O EKONOMICZNYM KOBIECYM NOBLU

0

Wiele razy podejmowałem na tych łamach tematykę związaną z równością płci. Badania ekonomiczne jednoznacznie wskazują na istnienie tej dyskryminacji. A ma ona negatywny wpływ na różne aspekty rozwoju gospodarczego. Tym bardziej jednak cieszy, że rola kobiet w nauce została w większym stopniu dostrzeżona, albowiem tegoroczna Nagroda Banku Szwecji upamiętniająca Alfreda Nobla przypadła amerykańskiej ekonomistce Claudii Goldin z Uniwersytetu Harvarda.

Nie jest to pierwsza kobieta nagrodzona ekonomicznym Noblem. Przed nią zdobyły ją odpowiednio w 2009 i 2019 r. prof. Elinor Ostrom (1933–2012) oraz prof. Esther Duflo (ur. W 1972 r.). Obie wniosły znaczący wkład w rozwój nauk ekonomicznych polegający na analizie zarządzania gospodarczego w odniesieniu do wspólnej własności, która może być efektywnie wykonywana przez korzystające z niej grupy (Ostrom), a także eksperymentalnym podejściu prowadzącym do zmniejszania ubóstwa na świecie (Duflo). Innymi słowy – Ostrom ukazała, że można uniknąć problemu korzystania ze wspólnej własności, np. przeławianych łowisk, a Duflo wykazała, w jaki sposób można zmniejszyć ubóstwo, wykorzystując wnioski płynące z przeprowadzonych eksperymentów. A za co dokładnie otrzymała więc Goldin tegorocznego ekonomicznego Nobla? 
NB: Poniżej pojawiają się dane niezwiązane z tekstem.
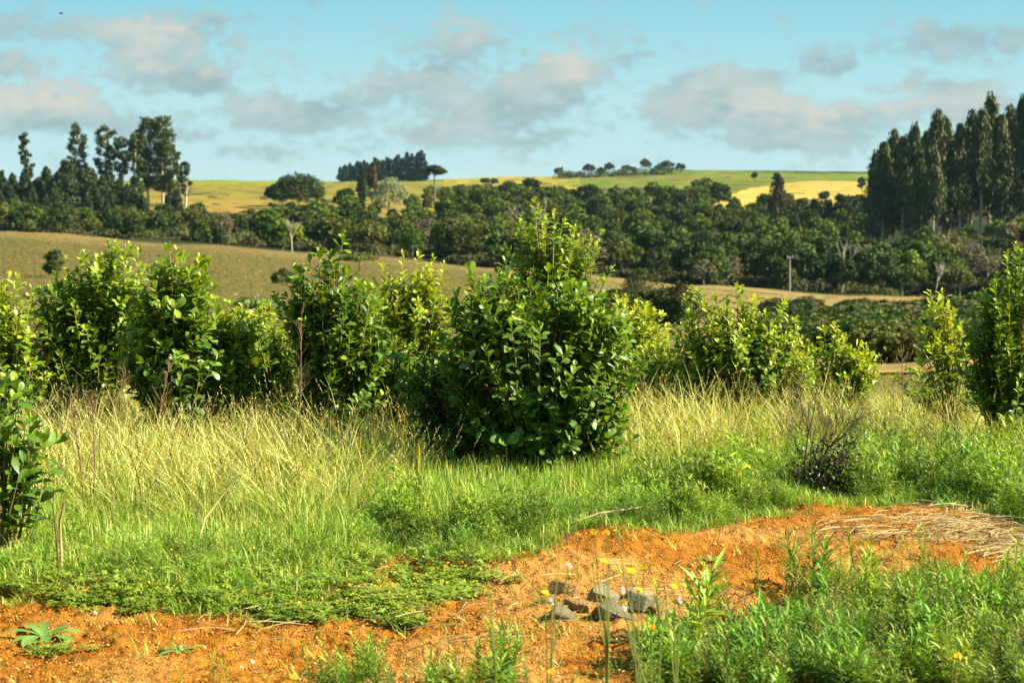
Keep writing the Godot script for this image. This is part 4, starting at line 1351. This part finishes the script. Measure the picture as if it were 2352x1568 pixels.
func weeds() -> void:
	var ga := lin(.09, .20, .025)
	var gb := lin(.29, .44, .05)
	var near := []
	for k in 4: near.append(weed_proto([.24, .3, .2, .27][k], 17, .085, .075, true, ga, gb, [1, 2, 2, 1][k]))
	var thick := []
	for k in 6: thick.append(weed_proto([.22, .3, .26, .18, .34, .2][k], [24, 20, 24, 22, 16, 28][k], [.075, .07, .085, .06, .055, .05][k], [.07, .085, .06, .09, .05, .13][k], false, [ga, lin(.13, .22, .03), lin(.06, .15, .03), lin(.16, .23, .06), lin(.20, .19, .05), ga][k], [gb, lin(.40, .48, .06), lin(.18, .34, .04), lin(.34, .42, .12), lin(.42, .40, .10), lin(.24, .42, .06)][k], [4, 3, 5, 4, 3, 5][k]))
	# the ones that can be told apart: dx, dy of the foot, height in sheet units, what it is
	var solo := [[480, 1590, 78, "narrow leaved weed by the soil edge at lower left, right of the small rosette"], [520, 1600, 70, "second narrow leaved weed at lower left, leaning over the soil"], [780, 1600, 92, "yellow tipped weed at the bottom left of the middle"], [875, 1605, 86, "weed cluster at the bottom, between the yellow tipped weed and the dry stems"], [1000, 1600, 70, "pale weed at the bottom among dry stems"], [1100, 1580, 84, "dense bright weed at the bottom middle"], [1590, 1490, 190, "tall weed right of the rocks with upright feathery tops"], [1625, 1480, 150, "side stem weed hugging the tall weed near the rocks"], [1750, 1380, 105, "single palm like weed on the open soil"], [2105, 1300, 62, "small weed with pale stem on the soil bank, left of its twin"], [2132, 1292, 72, "small upright weed on the soil bank, right of its twin"], [1990, 1340, 60, "dark leaved sprout on the soil between weed patch and bank"], [1520, 1440, 90, "weed leaning over the right hand rocks"], [2070, 1390, 60, "front weed at the left edge of the right patch"], [2180, 1410, 110, "broad fan of weed in the right patch below the straw"], [2230, 1380, 100, "tall dark weed in the right patch touching the straw"], [2320, 1400, 80, "weed at the right edge below the straw"], [1900, 1480, 120, "grey green weed with long hanging leaves in the lower right"], [1930, 1560, 110, "weed with broad pale leaves in front of the lower right patch"], [1700, 1560, 130, "bright weed in the lower right between rocks and dark stems"]]
	for e in solo:
		var q := gv(e[0], e[1])
		var h: float = e[2] * -q.z / F
		var k := rng.randi() % 4
		copy_of(near[k], "weed", q, rng.randf() * TAU, Vector3.ONE * h / [.24, .3, .2, .27][k], e[3], "weed")
	for i in 165:
		var x := rng.randf_range(1480, 2480)
		var v := rng.randf_range(1350, 1640)
		if v < lerpf(1500, 1345, clampf((x - 1500) / 420.0, 0, 1)) + 30 * sin(x * .02): continue
		if x > 1560 and x < 1800 and v < 1470: continue
		if x > 2050 and x < 2160 and v < 1400: continue
		var q := gv(x, v)
		copy_of(thick[rng.randi() % 6], "weed", q, rng.randf() * TAU, Vector3.ONE * rng.randf_range(.45, 1.1), lower_right(x, v), "weed", "weeds of the lower right patch")
	for i in 33:
		var q := gv(rng.randf_range(740, 900) + (i % 3) * 170.0, rng.randf_range(1565, 1650))
		copy_of(thick[rng.randi() % 6], "weed", q, rng.randf() * TAU, Vector3.ONE * rng.randf_range(.4, .8), "narrow leaved weed in the bottom edge tangle " + ["near the yellow tipped weed", "between yellow tipped and pale weeds", "below the rocks"][i % 3], "weed", "weeds along the bottom edge")
	for i in 46:
		var x := rng.randf_range(860, 1860)
		var q := gp(x, bank_d(x) + rng.randf_range(.2, 2.0 if x > 1430 or x < 980 else .8))
		if x > 1780 and x < 1965 and q.z < -10.7: continue
		copy_of(thick[rng.randi() % 6], "weed", q, rng.randf() * TAU, Vector3.ONE * rng.randf_range(.35, .8) * (.7 if x > 960 and x < 1440 else 1.0), "narrow leaved weed in the herbs " + ["left of the charred stump", "beside the charred stump", "under the middle shrub", "above the pale broken stick", "right of the pale broken stick", "left of the dead bush"][clampi(int((x - 860) / 167.0), 0, 5)], "weed", "weeds in the herbs below the middle shrub")
	for i in 12:
		var q := gp(rng.randf_range(2245, 2400), rng.randf_range(12.0, 13.0))
		copy_of(thick[rng.randi() % 6], "weed", q, rng.randf() * TAU, Vector3(1.3, 1.2, 1.3), "feathery dark green weed at the right edge in the grass", "weed", "feathery weeds at the right edge")
	for p in near + thick: p.free()
	# rosettes on the soil
	for e in [[88, 1478, .15, 11, "large dandelion like rosette on the bare soil at lower left"], [402, 1512, .082, 8, "smaller rosette of rounded leaves on the soil at lower left"], [1640, 1298, .09, 7, "flat rosette of ragged leaves on the soil behind the rocks"]]:
		var q := gv(e[0], e[1])
		var o := thing("rosette", e[4], "plant", q)
		var sh := leaf_proto([0, .15, .3, .45, .6, .75, .9, 1], [.03, .07, .12, .11, .16, .17, .1, .01], .25, .4)
		for i in e[3]:
			var a: float = i * TAU / e[3] + rng.randf_range(-.2, .2)
			var qs := Soup.new()
			qs.add(sh, Transform3D(), mixc(lin(.10, .21, .04), lin(.26, .42, .08), rng.randf()))
			var dir := Vector3(cos(a), rng.randf_range(.3, .75), sin(a)).normalized()
			part("leaf", qs.mesh(), M.leaf, o).transform = Transform3D(frame(dir, Vector3.UP, e[2] * rng.randf_range(.8, 1.15)), Vector3(cos(a), .6, sin(a)) * .008)

func lower_right(x: float, v: float) -> String:
	var a := ["weed before the rocks", "weed below the tall weed", "weed below the palm like weed", "weed by the grey green weed", "weed under the soil bank", "weed below the twin sprouts", "weed below the straw", "weed at the right edge"]
	var b := ["back rank of the lower right patch", "middle of the lower right patch", "front of the lower right patch"]
	return a[clampi(int((x - 1480) / 115.0), 0, 7)] + ", " + b[clampi(int((v - 1350) / 85.0), 0, 2)]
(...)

Przyglądając się uzasadnieniu, można wywnioskować, że chodzi o wkład w poszerzenie „wiedzy na temat rezultatów, jakie przynoszą kobiety na rynku pracy”. Profesor Goldin bowiem specjalizuje się w tych badaniach, biorąc w nich pod uwagę perspektywę historyczną. Przykładowo prof. Goldin wykazała, że choć wszystkim mogłoby się wydawać, że rewolucja przemysłowa, która rozpoczęła się w XVIII w., była zbawienna dla kobiet, to było wręcz odwrotnie. Na jej początku zamężne kobiety w istocie zostały wypchnięte z rynku pracy, ponieważ produkcja przeniosła się z domu do fabryk. Dopiero w XIX w. rozwinęły się miejsca pracy związane z usługami, a także poszerzony został dostęp do edukacji dla kobiet. Co ciekawe, wedle jej badań różnice płacowe pomiędzy kobietami a mężczyznami malały trzykrotnie, tj. w latach 1820–1850, a następnie w latach 1890–1930, by znowu zbliżać się w latach 1980–2005, co nie znaczy, że luka płacowa już nie istnieje. Profesor Goldin w różny sposób wyjaśnia to, wskazując między innymi, że w drugim okresie powstało wiele „biurowych” miejsc pracy. Nieco inne wyjaśnienie dotyczy ostatniego okresu. Zdaniem prof. Goldin chodzi o oczekiwania kobiet, które wiązały się z większą możliwością planowania założenia rodziny oraz poszerzonych możliwości wyboru zawodu, co pozwalało na inwestycję w dłuższą edukację[1]. Po 2005 r. różnice płacowe utknęły, ale i w tym negatywnym zjawisku laureatka poszukuje szczegółowych wyjaśnień w książce, która ukazała się w 2021 r.[2] Co ciekawe, odwołuje się ona w niej do przykładu z rynku prawniczego, w którym dostrzega możliwości wysokich zwrotów płacowych kosztem długich wypracowanych godzin. Profesor Goldin wskazuje więc na małżeństwo prawników, którzy będąc równie utalentowani, decydują się na dziecko. Wiedzą jednak, że nie są w stanie poświęcać tyle czasu w pracy, bo odbije się to na wychowaniu dziecka. To właśnie w tym momencie pojawia się największa luka płacowa, ponieważ to najczęściej kobieta podejmuje się wychowania dziecka kosztem kariery zawodowej. Czy ta historia nie brzmi znajomo i w Polsce?

Badania tegorocznej laureatki ekonomicznego Nobla mają niebagatelne znaczenie dla kształtowania polityk publicznych w przyszłości. To w wyborach macierzyńskich dostrzega się właśnie współcześnie problem różnicy płacowej. W ostatniej książce proponowała ona więcej elastyczności w tym zakresie. Co to znaczy? Kolejne nagrody Nobla czekają na rozwikłanie tego problemu.


[1]                     C. Golding, Understanding the gender gap. An economic history of American women, Oxford University Press 1992.

[2]                     C. Golding, Career and Family: Women’s Century-Long Journey toward Equity, Princeton University Press 2021.